» **Listed records**:
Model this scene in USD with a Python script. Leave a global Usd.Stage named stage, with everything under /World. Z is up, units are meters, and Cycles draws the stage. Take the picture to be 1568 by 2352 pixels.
--
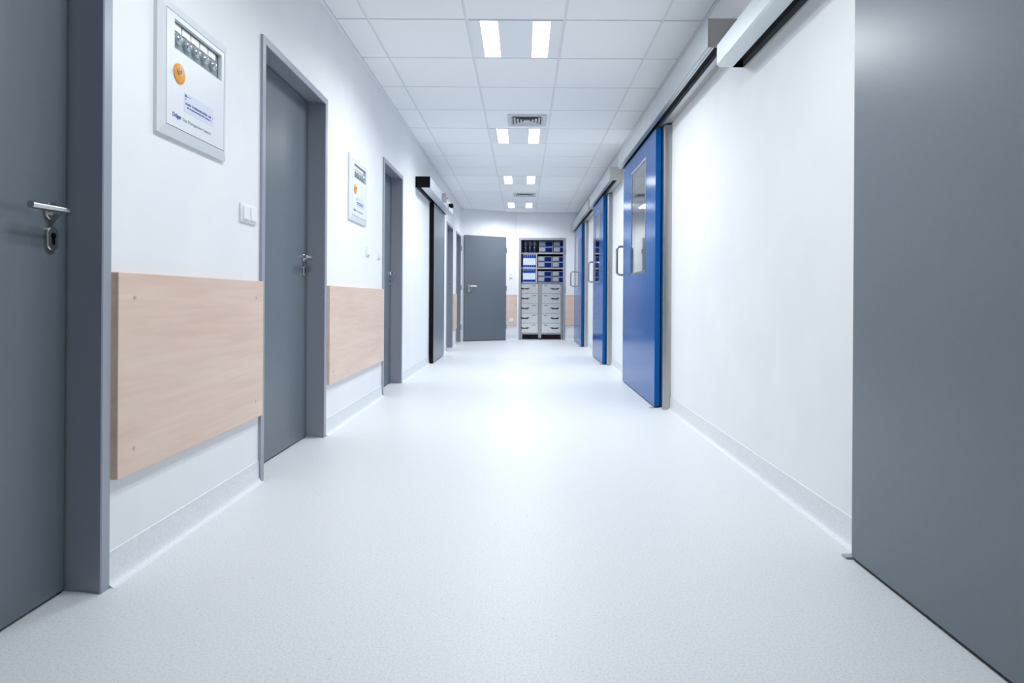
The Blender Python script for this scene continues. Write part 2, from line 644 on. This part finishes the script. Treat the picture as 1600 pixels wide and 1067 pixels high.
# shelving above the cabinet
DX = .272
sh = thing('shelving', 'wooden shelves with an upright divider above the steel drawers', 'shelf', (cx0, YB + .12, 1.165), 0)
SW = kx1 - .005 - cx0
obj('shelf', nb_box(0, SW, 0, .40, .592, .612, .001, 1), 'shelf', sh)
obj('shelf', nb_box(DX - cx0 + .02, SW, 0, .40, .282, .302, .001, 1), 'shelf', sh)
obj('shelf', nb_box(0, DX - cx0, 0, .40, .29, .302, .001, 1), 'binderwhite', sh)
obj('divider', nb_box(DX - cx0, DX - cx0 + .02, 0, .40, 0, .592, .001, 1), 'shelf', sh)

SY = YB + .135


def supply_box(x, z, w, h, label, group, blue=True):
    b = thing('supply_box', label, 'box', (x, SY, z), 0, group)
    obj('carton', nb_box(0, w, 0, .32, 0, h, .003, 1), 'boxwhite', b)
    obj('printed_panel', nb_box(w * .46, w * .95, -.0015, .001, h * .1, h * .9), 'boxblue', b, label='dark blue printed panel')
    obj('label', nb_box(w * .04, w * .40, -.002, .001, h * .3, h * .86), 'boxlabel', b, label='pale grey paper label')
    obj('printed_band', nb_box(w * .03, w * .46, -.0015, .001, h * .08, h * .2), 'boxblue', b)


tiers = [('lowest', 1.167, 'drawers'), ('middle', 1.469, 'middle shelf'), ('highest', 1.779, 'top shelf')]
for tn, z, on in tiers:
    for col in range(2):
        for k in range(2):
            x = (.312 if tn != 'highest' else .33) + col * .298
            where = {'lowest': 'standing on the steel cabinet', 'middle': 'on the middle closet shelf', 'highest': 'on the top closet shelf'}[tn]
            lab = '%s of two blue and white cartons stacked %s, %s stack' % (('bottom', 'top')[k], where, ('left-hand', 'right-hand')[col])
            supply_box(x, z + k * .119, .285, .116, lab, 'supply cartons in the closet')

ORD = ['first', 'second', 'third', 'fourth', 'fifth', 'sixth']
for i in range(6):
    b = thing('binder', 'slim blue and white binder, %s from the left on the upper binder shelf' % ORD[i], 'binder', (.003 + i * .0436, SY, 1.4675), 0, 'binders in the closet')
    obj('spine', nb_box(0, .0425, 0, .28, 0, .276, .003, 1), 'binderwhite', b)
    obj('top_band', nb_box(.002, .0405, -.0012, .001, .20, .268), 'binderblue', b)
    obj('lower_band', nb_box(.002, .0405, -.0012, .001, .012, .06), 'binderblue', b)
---
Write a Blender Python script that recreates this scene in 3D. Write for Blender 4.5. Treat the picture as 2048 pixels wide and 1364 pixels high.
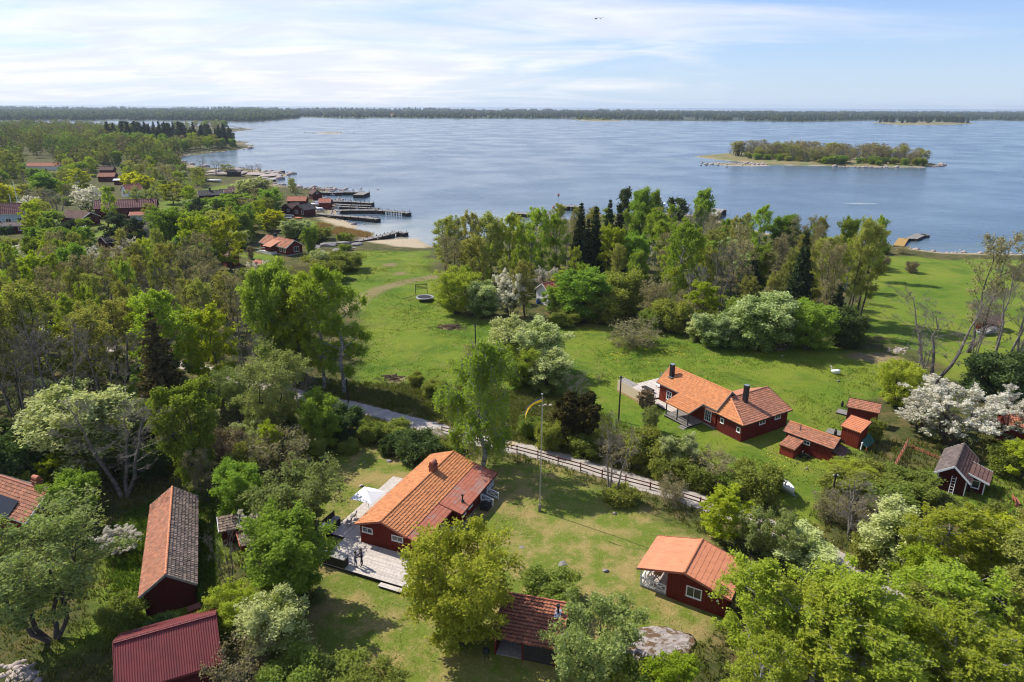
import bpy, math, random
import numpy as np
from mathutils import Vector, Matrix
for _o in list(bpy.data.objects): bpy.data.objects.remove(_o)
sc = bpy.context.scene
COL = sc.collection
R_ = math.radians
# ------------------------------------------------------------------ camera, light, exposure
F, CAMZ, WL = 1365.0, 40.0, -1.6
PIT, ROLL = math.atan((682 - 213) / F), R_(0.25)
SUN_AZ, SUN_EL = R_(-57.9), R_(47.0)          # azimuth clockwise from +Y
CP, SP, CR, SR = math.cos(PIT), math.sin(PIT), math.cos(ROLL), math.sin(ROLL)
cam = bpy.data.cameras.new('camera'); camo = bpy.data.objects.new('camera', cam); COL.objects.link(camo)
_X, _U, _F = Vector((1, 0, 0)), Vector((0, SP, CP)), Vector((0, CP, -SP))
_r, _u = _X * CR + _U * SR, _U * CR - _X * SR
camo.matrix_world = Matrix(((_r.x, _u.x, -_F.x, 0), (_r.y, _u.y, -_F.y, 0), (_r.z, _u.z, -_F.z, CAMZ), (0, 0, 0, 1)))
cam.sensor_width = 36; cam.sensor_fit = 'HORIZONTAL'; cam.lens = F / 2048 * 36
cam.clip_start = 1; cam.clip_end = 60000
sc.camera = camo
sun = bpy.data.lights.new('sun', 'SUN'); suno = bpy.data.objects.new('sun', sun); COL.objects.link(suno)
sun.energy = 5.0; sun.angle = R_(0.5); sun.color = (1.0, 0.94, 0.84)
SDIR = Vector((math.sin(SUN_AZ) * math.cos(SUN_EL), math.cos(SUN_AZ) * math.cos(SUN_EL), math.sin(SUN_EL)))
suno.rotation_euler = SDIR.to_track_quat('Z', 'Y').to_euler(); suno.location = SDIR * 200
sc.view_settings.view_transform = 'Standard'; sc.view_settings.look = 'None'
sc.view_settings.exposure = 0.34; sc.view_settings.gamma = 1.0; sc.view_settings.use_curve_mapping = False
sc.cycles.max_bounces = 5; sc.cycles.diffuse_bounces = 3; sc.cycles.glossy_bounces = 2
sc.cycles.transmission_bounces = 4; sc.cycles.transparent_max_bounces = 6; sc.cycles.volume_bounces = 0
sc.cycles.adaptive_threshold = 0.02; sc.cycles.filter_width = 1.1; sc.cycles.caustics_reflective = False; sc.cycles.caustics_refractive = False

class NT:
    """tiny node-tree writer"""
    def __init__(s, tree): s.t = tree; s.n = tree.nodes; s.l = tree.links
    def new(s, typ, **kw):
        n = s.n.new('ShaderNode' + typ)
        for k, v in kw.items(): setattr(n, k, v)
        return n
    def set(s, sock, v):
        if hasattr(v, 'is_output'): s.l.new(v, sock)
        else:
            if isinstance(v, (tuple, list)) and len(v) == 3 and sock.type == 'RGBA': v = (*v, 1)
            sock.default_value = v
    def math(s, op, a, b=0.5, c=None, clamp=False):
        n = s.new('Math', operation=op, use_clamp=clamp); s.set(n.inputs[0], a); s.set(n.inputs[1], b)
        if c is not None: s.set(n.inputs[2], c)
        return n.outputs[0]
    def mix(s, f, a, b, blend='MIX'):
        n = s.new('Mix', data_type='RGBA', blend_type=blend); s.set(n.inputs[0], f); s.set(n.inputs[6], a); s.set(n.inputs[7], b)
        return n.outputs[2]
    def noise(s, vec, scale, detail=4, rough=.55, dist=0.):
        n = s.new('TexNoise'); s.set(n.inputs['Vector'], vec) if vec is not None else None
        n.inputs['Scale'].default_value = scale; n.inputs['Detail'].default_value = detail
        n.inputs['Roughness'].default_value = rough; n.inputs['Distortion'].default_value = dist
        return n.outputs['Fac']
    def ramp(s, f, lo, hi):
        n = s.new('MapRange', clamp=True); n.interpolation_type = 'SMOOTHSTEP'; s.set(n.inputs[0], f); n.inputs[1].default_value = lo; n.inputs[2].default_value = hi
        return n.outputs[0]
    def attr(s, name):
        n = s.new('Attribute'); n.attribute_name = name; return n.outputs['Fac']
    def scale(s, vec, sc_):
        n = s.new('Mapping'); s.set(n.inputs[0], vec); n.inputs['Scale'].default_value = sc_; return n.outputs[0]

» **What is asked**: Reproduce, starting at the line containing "Write a Blender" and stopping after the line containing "sc.cycles.adaptive_threshold = 0.02;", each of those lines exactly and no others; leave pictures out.

» **Correct response**:
Write a Blender Python script that recreates this scene in 3D. Write for Blender 4.5. Treat the picture as 2048 pixels wide and 1364 pixels high.
import bpy, math, random
import numpy as np
from mathutils import Vector, Matrix
for _o in list(bpy.data.objects): bpy.data.objects.remove(_o)
sc = bpy.context.scene
COL = sc.collection
R_ = math.radians
# ------------------------------------------------------------------ camera, light, exposure
F, CAMZ, WL = 1365.0, 40.0, -1.6
PIT, ROLL = math.atan((682 - 213) / F), R_(0.25)
SUN_AZ, SUN_EL = R_(-57.9), R_(47.0)          # azimuth clockwise from +Y
CP, SP, CR, SR = math.cos(PIT), math.sin(PIT), math.cos(ROLL), math.sin(ROLL)
cam = bpy.data.cameras.new('camera'); camo = bpy.data.objects.new('camera', cam); COL.objects.link(camo)
_X, _U, _F = Vector((1, 0, 0)), Vector((0, SP, CP)), Vector((0, CP, -SP))
_r, _u = _X * CR + _U * SR, _U * CR - _X * SR
camo.matrix_world = Matrix(((_r.x, _u.x, -_F.x, 0), (_r.y, _u.y, -_F.y, 0), (_r.z, _u.z, -_F.z, CAMZ), (0, 0, 0, 1)))
cam.sensor_width = 36; cam.sensor_fit = 'HORIZONTAL'; cam.lens = F / 2048 * 36
cam.clip_start = 1; cam.clip_end = 60000
sc.camera = camo
sun = bpy.data.lights.new('sun', 'SUN'); suno = bpy.data.objects.new('sun', sun); COL.objects.link(suno)
sun.energy = 5.0; sun.angle = R_(0.5); sun.color = (1.0, 0.94, 0.84)
SDIR = Vector((math.sin(SUN_AZ) * math.cos(SUN_EL), math.cos(SUN_AZ) * math.cos(SUN_EL), math.sin(SUN_EL)))
suno.rotation_euler = SDIR.to_track_quat('Z', 'Y').to_euler(); suno.location = SDIR * 200
sc.view_settings.view_transform = 'Standard'; sc.view_settings.look = 'None'
sc.view_settings.exposure = 0.34; sc.view_settings.gamma = 1.0; sc.view_settings.use_curve_mapping = False
sc.cycles.max_bounces = 5; sc.cycles.diffuse_bounces = 3; sc.cycles.glossy_bounces = 2
sc.cycles.transmission_bounces = 4; sc.cycles.transparent_max_bounces = 6; sc.cycles.volume_bounces = 0
sc.cycles.adaptive_threshold = 0.02; sc.cycles.filter_width = 1.1; sc.cycles.caustics_reflective = False; sc.cycles.caustics_refractive = False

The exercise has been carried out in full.